Diante da indignação com o desperdício de recursos públicos pelas comitivas presidenciais no exterior, o governo, em vez de buscar a moralização, prefere adotar o sigilo para as informações referentes às viagens
A mão que afagou a opinião pública ao sancionar, em 2011, a Lei do Acesso à Informação, um dos mais importantes instrumentos para obrigar os governos a dar total transparência a seus atos, é a mesma que agora determina que todas as despesas de viagem da presidente Dilma Rousseff devem ser mantidas sob sigilo absoluto. A ordem emitida pelo Palácio do Planalto vale até o fim do presente mandato ou, em caso de reeleição, até 2018.
Com a popularidade despencando em razão dos maus resultados da economia, uma combinação perversa de inflação alta com crescimento próximo do zero, a presidente da República prefere atropelar o preceito constitucional da publicidade dos atos oficiais (artigo 37) a correr o risco de se ver, outra vez, flagrada em gastos absurdos que costumam pagar seus périplos internacionais. Com o que acredita diminuir a conta dos prejuízos eleitorais.
O caso mais exemplar desse tipo de desperdício ocorreu em março último, quando da inauguração do pontificado do papa Francisco: Dilma e sua comitiva ocuparam quase metade de um hotel de luxo em Roma, entre quartos e salas de apoio, desembolsando pelos três dias de permanência nada menos de 125 mil euros, o equivalente a R$ 324 mil. A despesa poderia ser muito menor se a presidente se hospedasse na embaixada do Brasil – o famoso Palácio Pamphili, ironicamente o mesmo local que dispunha do “quarto vermelho” para acolher Rosemary Noronha, ex-chefe do gabinete presidencial em São Paulo, em suas viagens de recreio à capital italiana.
A partir de agora, despesas de viagens presidenciais são segredo de Estado. As embaixadas brasileiras ao redor do mundo foram alertadas a respeito por meio de mensagem telegráfica disparada pelo Itamaraty, que decidiu reclassificar como “reservados” os documentos atinentes às estadias no exterior. A reclassificação, informa o Ministério das Relações Exteriores, está sendo realizada como parte da adaptação à Lei de Acesso à Informação. “Com a maior facilidade para o acesso aos expedientes internos do ministério, analisou-se que seria necessário reclassificar documentos que possam pôr em risco a segurança da presidente e do vice-presidente”, argumenta o Itamaraty.
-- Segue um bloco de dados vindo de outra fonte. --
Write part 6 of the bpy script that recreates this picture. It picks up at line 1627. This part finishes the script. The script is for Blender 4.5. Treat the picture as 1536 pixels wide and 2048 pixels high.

Ora, a menos que haja o temor de que a presidente e seu vice sejam alvos de apedrejamento por parte de populares revoltados com a gastança, não há como entender a justificativa de que a divulgação dos gastos possa “pôr em risco a segurança” de ambos. Logicamente, a explicação se esvai no campo das mesquinharias político-eleitorais, de que o PT (o partido que nasceu sob a bandeira da defesa da ética!) faz uso com prodigalidade incomum.
Sob tal raciocínio, se esconde o desejo de não deixar a população (leia-se eleitores) conhecer fatos que produzam desgaste à imagem presidencial e comprometam minimamente suas chances de se reeleger em 2014 já no primeiro turno. Por esse jogo de esconde-esconde já passou, por exemplo, o caso do mensalão, e agora se eleva até para o patamar do falseamento de índices e dados contábeis para não revelar a profundidade do descontrole das finanças públicas.
Viagens presidenciais ao exterior estão na esfera de suas obrigações e prerrogativas institucionais. São importantes para o estreitamento das relações diplomáticas, para o incremento das trocas comerciais e para a atração de investimentos. Entretanto, se realizadas com gastos excessivos e desnecessários, passam a se constituir num desrespeito aos brasileiros contribuintes. E isso é tudo quanto não merecemos.